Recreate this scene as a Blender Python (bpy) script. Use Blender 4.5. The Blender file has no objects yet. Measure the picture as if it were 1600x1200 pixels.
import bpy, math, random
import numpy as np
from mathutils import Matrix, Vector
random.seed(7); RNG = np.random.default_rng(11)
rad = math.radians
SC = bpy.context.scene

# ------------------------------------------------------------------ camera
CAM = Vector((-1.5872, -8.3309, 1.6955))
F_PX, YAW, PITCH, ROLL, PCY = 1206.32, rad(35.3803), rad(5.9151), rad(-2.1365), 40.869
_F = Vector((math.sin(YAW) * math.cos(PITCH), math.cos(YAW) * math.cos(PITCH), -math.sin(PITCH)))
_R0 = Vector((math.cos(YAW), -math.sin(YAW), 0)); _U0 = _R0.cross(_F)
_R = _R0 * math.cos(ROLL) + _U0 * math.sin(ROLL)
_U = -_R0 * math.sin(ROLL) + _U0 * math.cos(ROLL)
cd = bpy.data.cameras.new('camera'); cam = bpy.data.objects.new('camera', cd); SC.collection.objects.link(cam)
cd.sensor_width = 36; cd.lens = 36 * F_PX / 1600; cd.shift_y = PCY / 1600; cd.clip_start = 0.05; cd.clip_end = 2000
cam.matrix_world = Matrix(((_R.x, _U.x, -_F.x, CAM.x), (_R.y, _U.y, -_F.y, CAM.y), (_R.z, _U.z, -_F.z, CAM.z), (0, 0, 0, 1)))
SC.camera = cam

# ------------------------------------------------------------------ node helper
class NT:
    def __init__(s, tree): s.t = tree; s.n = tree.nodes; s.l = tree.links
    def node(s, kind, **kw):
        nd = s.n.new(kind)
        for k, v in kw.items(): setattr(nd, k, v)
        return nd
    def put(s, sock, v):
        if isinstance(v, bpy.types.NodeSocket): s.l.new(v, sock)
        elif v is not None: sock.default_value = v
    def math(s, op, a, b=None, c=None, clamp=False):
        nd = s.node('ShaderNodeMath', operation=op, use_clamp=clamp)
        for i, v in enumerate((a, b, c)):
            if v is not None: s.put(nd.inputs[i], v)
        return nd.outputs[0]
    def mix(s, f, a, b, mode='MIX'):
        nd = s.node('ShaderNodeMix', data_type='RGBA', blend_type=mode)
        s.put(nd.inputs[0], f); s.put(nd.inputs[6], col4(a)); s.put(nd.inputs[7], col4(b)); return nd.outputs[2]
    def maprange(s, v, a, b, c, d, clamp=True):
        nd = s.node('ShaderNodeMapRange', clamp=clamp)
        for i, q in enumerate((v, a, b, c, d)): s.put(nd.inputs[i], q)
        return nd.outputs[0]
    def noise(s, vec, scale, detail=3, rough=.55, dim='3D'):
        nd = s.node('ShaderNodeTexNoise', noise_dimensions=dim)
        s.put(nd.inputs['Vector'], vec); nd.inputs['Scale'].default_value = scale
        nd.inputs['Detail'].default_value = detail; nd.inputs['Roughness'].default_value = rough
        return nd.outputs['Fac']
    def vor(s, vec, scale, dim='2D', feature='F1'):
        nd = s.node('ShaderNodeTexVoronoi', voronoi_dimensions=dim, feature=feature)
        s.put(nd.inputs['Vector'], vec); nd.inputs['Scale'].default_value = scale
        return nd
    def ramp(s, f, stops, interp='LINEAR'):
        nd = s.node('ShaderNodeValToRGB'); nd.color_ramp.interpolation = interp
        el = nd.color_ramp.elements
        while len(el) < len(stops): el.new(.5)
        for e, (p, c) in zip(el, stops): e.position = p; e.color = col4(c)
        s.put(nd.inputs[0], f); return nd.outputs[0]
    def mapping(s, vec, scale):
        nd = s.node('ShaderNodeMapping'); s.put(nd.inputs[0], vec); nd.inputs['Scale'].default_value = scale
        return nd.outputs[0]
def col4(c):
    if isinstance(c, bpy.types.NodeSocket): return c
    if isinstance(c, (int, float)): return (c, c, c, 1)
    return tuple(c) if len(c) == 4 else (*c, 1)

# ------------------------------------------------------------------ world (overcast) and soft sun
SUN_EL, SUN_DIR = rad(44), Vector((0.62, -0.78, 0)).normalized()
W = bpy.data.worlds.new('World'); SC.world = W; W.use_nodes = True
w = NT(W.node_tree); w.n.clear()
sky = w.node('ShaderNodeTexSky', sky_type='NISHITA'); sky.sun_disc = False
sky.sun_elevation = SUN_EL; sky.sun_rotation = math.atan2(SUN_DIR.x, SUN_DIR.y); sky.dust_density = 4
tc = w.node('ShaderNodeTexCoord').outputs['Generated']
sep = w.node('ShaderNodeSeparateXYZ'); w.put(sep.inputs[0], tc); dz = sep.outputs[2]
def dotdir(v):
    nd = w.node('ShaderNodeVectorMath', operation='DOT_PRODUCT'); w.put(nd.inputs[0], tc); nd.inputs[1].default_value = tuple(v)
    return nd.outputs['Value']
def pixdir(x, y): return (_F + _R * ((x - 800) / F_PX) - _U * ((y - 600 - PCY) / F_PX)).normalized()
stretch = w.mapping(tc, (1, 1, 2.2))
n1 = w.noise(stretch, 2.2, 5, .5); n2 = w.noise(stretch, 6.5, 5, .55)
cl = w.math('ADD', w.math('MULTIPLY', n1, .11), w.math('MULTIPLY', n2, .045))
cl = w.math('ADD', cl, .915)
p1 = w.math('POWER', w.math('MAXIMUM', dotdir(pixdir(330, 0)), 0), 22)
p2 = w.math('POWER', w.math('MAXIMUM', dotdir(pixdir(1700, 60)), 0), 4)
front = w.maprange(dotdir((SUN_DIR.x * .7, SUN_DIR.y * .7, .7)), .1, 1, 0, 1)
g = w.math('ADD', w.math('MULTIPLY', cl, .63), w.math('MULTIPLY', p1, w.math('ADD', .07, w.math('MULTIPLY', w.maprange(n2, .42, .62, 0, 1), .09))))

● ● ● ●

__What this task involves__.
Exactly as they appear, please write out the lines from the opening of the listing above down to the line containing "SC.camera = cam", with both end lines included.

__Result of this exercise__.
Recreate this scene as a Blender Python (bpy) script. Use Blender 4.5. The Blender file has no objects yet. Measure the picture as if it were 1600x1200 pixels.
import bpy, math, random
import numpy as np
from mathutils import Matrix, Vector
random.seed(7); RNG = np.random.default_rng(11)
rad = math.radians
SC = bpy.context.scene

# ------------------------------------------------------------------ camera
CAM = Vector((-1.5872, -8.3309, 1.6955))
F_PX, YAW, PITCH, ROLL, PCY = 1206.32, rad(35.3803), rad(5.9151), rad(-2.1365), 40.869
_F = Vector((math.sin(YAW) * math.cos(PITCH), math.cos(YAW) * math.cos(PITCH), -math.sin(PITCH)))
_R0 = Vector((math.cos(YAW), -math.sin(YAW), 0)); _U0 = _R0.cross(_F)
_R = _R0 * math.cos(ROLL) + _U0 * math.sin(ROLL)
_U = -_R0 * math.sin(ROLL) + _U0 * math.cos(ROLL)
cd = bpy.data.cameras.new('camera'); cam = bpy.data.objects.new('camera', cd); SC.collection.objects.link(cam)
cd.sensor_width = 36; cd.lens = 36 * F_PX / 1600; cd.shift_y = PCY / 1600; cd.clip_start = 0.05; cd.clip_end = 2000
cam.matrix_world = Matrix(((_R.x, _U.x, -_F.x, CAM.x), (_R.y, _U.y, -_F.y, CAM.y), (_R.z, _U.z, -_F.z, CAM.z), (0, 0, 0, 1)))
SC.camera = cam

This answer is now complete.